» Exercise instructions: Pull out from the material below all lines with "Take".

──────── Data for processing

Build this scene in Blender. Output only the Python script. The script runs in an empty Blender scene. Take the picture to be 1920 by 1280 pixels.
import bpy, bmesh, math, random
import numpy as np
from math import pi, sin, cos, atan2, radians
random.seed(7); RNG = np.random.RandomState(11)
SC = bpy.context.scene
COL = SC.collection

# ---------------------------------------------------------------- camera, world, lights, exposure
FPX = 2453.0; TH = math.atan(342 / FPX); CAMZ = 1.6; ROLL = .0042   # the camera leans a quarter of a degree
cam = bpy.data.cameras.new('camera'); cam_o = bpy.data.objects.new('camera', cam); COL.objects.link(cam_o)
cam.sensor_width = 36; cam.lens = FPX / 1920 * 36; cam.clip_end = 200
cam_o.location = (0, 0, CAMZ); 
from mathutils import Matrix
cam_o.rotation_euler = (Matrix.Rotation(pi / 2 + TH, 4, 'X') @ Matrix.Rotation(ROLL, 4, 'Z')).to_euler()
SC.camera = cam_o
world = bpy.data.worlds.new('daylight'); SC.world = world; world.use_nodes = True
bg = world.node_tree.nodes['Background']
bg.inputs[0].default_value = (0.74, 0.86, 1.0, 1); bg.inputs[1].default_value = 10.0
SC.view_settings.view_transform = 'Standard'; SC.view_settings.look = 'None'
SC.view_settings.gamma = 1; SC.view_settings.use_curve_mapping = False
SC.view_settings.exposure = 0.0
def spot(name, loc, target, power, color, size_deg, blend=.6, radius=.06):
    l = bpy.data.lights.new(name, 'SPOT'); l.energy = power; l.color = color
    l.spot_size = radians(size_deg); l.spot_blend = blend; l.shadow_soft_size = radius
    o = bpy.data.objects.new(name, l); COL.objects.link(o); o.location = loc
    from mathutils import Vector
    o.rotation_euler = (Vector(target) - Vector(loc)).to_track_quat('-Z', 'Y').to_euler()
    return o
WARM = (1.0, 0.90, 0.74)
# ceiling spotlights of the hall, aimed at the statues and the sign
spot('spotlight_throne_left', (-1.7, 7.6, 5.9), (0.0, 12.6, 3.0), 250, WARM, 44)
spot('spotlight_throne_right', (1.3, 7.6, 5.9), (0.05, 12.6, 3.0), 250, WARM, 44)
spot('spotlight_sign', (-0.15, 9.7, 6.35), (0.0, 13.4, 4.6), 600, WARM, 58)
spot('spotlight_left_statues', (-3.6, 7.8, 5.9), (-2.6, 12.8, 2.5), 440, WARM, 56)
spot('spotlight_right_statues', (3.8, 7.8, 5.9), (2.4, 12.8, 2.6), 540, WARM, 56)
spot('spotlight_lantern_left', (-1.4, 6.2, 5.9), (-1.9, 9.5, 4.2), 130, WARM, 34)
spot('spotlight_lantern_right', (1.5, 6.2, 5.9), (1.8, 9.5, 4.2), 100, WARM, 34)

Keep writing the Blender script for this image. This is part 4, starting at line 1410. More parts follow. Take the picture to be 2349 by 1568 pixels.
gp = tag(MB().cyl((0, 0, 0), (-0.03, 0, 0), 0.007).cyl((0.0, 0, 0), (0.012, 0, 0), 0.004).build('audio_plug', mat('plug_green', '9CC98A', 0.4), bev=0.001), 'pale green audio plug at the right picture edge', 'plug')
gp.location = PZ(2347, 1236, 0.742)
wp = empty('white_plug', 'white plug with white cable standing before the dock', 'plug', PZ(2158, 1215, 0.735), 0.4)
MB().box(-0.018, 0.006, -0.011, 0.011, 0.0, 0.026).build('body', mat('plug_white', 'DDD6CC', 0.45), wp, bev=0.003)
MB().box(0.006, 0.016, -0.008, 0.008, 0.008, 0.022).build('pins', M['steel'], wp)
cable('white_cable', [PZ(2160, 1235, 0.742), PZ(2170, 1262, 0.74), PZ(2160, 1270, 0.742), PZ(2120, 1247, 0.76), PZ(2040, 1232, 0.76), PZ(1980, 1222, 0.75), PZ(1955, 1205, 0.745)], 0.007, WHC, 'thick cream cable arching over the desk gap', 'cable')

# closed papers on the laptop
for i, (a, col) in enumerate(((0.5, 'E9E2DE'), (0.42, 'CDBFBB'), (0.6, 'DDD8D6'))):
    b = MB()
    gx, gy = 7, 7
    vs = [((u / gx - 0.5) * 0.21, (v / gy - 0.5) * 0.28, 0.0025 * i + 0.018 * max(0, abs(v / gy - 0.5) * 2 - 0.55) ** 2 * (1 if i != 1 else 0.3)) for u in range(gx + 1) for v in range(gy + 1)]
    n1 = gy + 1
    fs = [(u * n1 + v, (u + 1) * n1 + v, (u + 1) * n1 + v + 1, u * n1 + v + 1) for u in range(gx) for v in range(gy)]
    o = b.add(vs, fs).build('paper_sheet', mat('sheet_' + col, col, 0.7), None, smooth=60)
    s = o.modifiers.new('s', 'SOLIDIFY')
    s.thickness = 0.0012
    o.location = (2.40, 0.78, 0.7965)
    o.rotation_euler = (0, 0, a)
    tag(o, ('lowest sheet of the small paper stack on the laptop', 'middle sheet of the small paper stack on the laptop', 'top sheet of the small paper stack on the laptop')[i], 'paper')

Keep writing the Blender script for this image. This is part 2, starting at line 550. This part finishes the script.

────────────────

» Output of the exercise:
Build this scene in Blender. Output only the Python script. The script runs in an empty Blender scene. Take the picture to be 1920 by 1280 pixels.
Keep writing the Blender script for this image. This is part 4, starting at line 1410. More parts follow. Take the picture to be 2349 by 1568 pixels.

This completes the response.